There is no "reversal" however it is possible for one hash to = more than one bit of text. What you were able to do with pre-salted hashes was just what I said, brute force the hash to find what the hash was equal to. Just with any encryption function, I am sure that md5 could be statistically calculated to atleast approximately correct with some sort of experiment. A very simple brute force could work similar to this:
CODE
do {
$ascii_to_text = array( /*ascii values*/ )
$passmaxlength = 10;
$passminlength = 4;
$password = $ascii_to_text[1].$ascii_to_text[64].$ascii_to_text[192].$ascii_to_text[1];
$haxzor = md5($password);
} while( $md5hash != $haxor );
echo $password;
Obviously the above will not work as it does not load dynamically. I just wanted to give some sort of visual reference to what I mean. Expanding further, as long as the hacked password does not equal the stolen md5 hash we keep trying. On each loop we increment the ascii values based on current length, last used value, etc. Eventually (in the year 5050) we find a hash that does match, but isn't necessarily the original password. Even if it isn't the original it will work in the password field as the created value gets turned into the same md5 value.
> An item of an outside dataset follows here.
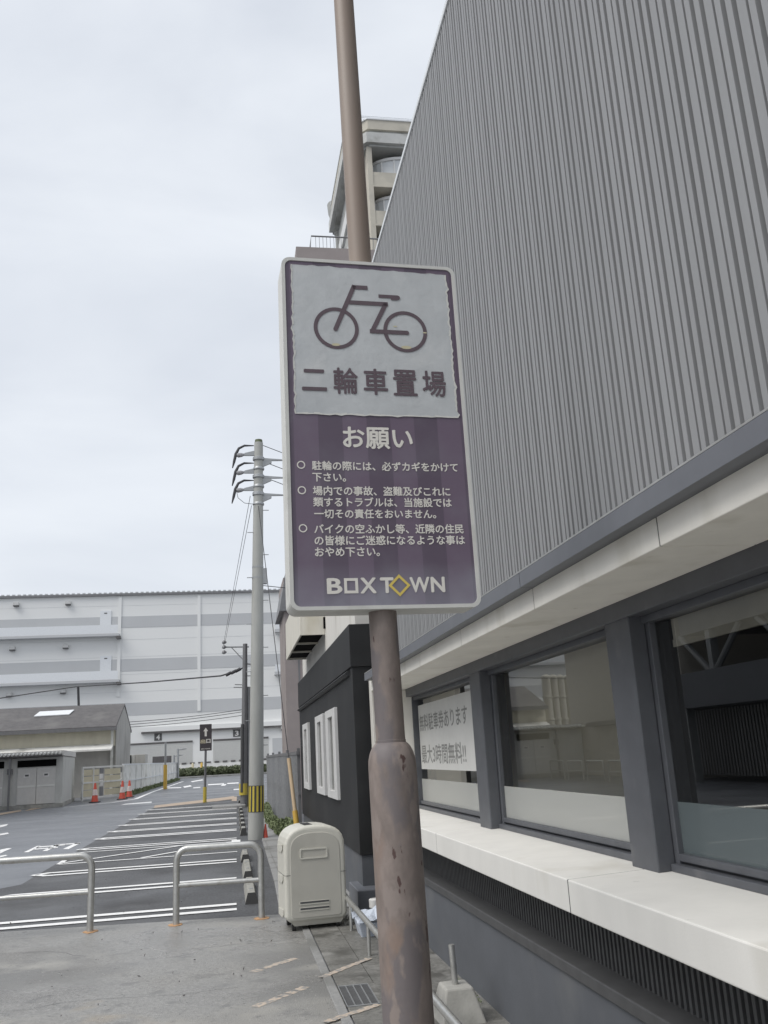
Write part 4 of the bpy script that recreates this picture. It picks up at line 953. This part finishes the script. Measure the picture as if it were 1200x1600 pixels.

Salting basically kills this off. This is because the original password is turned into an md5 hash and the both a random salt and the resulting hash are then hased again. So first a hacker would have to figure out what is and isn't the salt, apply the extracted md5 into the the cracker again and hope they chose right. However, since the salt values are exactly the same characters used to create the md5 hash there is no way to diferenciate between the salt and the original md5. Furthermore, as I said above, since there is no way to know if the "matching" hash is exactly the original value it's near infinatly impossible to actually figure out the values within both md5 hashes.
Hope that made long-winded sense

In short, md5's only weakness is that it isn't infinately random and that every hash could never be perfectly unique. However, I think that flaw was fixed I do believe that it would show even more statistical comparabilities than it does now. I think this is heavily outweight by the fact that it is indeed not an encryption, and as such cannot be perfectly "unencrypted". Nothing is perfect, but I think md5 can rival (atleast) a binary compiled ascii script (which is virtually impossible to reverse as well) if not perform even better.